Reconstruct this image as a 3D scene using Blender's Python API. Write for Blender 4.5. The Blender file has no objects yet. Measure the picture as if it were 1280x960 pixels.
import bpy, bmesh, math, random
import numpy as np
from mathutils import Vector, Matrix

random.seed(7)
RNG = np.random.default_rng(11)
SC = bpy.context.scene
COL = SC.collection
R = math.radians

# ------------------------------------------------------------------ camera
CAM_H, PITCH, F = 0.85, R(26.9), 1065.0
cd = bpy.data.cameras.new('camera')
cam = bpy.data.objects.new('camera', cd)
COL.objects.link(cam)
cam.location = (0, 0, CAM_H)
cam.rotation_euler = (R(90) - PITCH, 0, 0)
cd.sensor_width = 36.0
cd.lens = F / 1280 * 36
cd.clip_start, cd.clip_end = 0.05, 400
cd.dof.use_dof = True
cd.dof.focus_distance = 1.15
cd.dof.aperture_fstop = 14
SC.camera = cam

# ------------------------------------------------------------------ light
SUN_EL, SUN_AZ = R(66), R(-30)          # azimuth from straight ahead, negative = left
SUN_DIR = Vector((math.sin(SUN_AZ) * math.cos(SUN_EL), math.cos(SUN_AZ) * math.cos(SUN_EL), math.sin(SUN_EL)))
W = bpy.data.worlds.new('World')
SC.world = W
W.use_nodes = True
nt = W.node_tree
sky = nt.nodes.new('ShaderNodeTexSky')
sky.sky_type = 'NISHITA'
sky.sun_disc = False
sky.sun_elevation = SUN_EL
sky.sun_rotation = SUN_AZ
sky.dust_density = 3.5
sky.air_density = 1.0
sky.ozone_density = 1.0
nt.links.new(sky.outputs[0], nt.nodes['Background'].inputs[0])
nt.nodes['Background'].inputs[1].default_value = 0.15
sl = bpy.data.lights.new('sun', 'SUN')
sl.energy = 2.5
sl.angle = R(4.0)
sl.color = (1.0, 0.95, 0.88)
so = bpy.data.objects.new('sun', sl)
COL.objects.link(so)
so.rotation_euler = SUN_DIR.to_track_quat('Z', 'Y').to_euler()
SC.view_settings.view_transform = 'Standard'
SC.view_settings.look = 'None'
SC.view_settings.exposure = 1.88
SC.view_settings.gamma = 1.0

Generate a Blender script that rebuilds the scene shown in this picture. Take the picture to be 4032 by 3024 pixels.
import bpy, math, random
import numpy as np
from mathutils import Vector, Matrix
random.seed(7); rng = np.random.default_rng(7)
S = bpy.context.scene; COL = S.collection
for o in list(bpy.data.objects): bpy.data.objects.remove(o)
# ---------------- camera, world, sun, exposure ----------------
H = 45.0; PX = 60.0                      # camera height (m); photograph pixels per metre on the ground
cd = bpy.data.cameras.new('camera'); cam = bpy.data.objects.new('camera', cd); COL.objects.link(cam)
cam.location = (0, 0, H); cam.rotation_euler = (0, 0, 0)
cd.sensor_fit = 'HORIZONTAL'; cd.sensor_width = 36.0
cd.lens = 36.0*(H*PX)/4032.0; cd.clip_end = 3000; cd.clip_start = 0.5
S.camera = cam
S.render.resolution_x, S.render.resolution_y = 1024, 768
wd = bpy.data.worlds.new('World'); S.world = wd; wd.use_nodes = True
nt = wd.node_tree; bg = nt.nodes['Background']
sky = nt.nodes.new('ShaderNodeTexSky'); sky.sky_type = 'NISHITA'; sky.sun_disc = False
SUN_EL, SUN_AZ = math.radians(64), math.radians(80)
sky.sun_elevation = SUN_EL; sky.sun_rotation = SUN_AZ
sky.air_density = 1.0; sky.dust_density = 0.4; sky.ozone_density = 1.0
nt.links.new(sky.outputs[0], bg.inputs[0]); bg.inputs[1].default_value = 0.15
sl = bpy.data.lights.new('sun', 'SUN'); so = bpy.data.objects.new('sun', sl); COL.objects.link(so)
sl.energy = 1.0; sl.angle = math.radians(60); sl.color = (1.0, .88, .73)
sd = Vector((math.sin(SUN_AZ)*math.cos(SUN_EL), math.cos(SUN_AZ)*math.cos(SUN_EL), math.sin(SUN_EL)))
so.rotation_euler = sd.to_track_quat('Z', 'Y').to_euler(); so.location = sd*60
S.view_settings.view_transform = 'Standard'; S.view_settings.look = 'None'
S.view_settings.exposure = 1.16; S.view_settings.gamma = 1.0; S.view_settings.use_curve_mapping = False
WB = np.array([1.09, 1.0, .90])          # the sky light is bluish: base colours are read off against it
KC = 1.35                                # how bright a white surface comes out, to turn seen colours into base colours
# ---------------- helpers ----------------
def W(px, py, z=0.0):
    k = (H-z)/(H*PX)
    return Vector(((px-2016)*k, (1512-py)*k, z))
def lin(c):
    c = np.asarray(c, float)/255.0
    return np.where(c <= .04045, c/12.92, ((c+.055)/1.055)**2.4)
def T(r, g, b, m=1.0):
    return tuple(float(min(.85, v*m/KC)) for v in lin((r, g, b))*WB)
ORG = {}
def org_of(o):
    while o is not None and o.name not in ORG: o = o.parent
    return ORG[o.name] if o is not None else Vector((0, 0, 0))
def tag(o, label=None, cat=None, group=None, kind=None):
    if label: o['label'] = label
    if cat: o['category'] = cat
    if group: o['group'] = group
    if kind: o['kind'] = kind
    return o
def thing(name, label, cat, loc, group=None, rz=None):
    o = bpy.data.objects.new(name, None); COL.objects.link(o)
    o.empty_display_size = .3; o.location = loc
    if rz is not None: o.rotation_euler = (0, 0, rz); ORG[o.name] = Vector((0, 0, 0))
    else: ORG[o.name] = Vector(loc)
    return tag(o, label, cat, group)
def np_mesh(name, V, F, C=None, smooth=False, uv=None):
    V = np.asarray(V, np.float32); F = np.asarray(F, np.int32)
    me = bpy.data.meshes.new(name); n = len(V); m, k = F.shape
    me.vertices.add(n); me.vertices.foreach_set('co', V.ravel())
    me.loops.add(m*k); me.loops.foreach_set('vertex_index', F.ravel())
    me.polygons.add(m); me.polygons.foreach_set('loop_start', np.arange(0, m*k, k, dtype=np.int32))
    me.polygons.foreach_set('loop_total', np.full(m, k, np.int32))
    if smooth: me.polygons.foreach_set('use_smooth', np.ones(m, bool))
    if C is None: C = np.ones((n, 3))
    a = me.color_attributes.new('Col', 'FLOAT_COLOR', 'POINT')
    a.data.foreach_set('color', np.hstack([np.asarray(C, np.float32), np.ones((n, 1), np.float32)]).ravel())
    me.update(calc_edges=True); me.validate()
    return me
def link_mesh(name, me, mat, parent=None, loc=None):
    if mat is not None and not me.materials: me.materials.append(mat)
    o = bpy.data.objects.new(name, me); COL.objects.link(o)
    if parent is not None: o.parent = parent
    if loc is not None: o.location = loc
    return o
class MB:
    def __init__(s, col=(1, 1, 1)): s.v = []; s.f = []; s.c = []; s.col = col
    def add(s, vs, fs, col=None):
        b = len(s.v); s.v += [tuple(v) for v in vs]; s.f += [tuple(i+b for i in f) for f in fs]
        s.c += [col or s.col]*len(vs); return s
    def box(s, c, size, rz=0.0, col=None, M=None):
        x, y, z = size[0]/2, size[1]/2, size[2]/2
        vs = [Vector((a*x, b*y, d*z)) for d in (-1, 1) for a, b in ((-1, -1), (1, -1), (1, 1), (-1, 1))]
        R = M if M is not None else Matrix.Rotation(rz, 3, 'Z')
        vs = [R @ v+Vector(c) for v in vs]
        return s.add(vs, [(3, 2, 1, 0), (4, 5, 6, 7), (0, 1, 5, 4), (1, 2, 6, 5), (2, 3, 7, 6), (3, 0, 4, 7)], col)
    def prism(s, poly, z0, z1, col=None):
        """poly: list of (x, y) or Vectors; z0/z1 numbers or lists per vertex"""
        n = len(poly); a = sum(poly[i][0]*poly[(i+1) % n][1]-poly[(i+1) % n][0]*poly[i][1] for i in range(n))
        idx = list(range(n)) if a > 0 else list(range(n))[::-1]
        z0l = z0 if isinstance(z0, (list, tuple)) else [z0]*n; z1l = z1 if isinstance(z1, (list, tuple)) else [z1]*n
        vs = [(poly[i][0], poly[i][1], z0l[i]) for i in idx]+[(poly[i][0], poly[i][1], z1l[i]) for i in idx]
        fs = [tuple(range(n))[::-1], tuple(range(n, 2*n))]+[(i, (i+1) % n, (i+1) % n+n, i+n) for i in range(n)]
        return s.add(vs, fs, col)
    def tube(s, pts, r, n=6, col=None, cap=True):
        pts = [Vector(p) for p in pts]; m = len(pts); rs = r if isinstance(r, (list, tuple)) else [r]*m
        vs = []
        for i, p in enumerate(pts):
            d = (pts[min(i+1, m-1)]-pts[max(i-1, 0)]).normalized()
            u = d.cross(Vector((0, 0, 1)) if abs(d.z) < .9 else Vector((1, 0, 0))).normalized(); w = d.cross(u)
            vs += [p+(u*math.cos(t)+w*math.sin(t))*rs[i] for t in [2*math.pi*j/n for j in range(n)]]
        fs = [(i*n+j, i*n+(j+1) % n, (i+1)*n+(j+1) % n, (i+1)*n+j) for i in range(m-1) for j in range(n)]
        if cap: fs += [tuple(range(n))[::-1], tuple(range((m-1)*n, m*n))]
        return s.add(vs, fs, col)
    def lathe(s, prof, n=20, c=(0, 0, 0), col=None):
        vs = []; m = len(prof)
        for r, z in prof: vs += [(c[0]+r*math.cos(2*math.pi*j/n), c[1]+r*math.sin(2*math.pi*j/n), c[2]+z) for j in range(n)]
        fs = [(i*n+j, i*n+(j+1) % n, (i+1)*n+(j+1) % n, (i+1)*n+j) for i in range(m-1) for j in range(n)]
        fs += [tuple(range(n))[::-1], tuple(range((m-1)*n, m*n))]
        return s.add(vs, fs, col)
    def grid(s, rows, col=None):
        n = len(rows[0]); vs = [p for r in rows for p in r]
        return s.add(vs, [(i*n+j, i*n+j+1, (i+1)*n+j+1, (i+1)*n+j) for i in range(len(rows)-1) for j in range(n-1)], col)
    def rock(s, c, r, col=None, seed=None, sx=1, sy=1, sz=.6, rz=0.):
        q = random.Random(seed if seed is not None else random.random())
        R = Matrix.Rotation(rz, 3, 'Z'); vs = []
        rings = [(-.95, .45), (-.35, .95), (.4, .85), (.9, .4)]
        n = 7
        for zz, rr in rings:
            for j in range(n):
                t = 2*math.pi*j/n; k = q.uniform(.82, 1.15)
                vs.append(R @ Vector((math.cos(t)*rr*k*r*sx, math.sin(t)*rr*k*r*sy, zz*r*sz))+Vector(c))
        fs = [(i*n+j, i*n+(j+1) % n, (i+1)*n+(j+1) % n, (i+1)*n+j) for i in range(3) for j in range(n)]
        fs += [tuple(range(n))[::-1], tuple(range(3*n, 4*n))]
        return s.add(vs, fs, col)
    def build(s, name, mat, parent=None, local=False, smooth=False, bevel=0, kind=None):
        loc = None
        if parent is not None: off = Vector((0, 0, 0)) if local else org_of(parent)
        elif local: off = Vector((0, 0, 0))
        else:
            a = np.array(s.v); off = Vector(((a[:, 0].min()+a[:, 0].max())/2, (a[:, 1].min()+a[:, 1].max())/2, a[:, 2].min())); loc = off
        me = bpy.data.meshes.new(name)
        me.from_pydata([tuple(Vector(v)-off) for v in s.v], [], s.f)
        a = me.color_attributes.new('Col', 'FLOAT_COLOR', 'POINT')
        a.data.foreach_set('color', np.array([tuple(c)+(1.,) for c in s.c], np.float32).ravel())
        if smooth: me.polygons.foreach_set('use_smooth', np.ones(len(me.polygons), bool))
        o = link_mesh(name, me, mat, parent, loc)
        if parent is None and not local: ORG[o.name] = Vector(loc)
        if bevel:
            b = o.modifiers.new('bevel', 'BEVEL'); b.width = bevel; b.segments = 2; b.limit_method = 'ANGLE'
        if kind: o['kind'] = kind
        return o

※

→ DIRECTIONS: Print only the lines from the top of the data above down to the line holding "SC.camera = cam", inclusive.

→ REPLY TO THE TASK:
Reconstruct this image as a 3D scene using Blender's Python API. Write for Blender 4.5. The Blender file has no objects yet. Measure the picture as if it were 1280x960 pixels.
import bpy, bmesh, math, random
import numpy as np
from mathutils import Vector, Matrix

random.seed(7)
RNG = np.random.default_rng(11)
SC = bpy.context.scene
COL = SC.collection
R = math.radians

# ------------------------------------------------------------------ camera
CAM_H, PITCH, F = 0.85, R(26.9), 1065.0
cd = bpy.data.cameras.new('camera')
cam = bpy.data.objects.new('camera', cd)
COL.objects.link(cam)
cam.location = (0, 0, CAM_H)
cam.rotation_euler = (R(90) - PITCH, 0, 0)
cd.sensor_width = 36.0
cd.lens = F / 1280 * 36
cd.clip_start, cd.clip_end = 0.05, 400
cd.dof.use_dof = True
cd.dof.focus_distance = 1.15
cd.dof.aperture_fstop = 14
SC.camera = cam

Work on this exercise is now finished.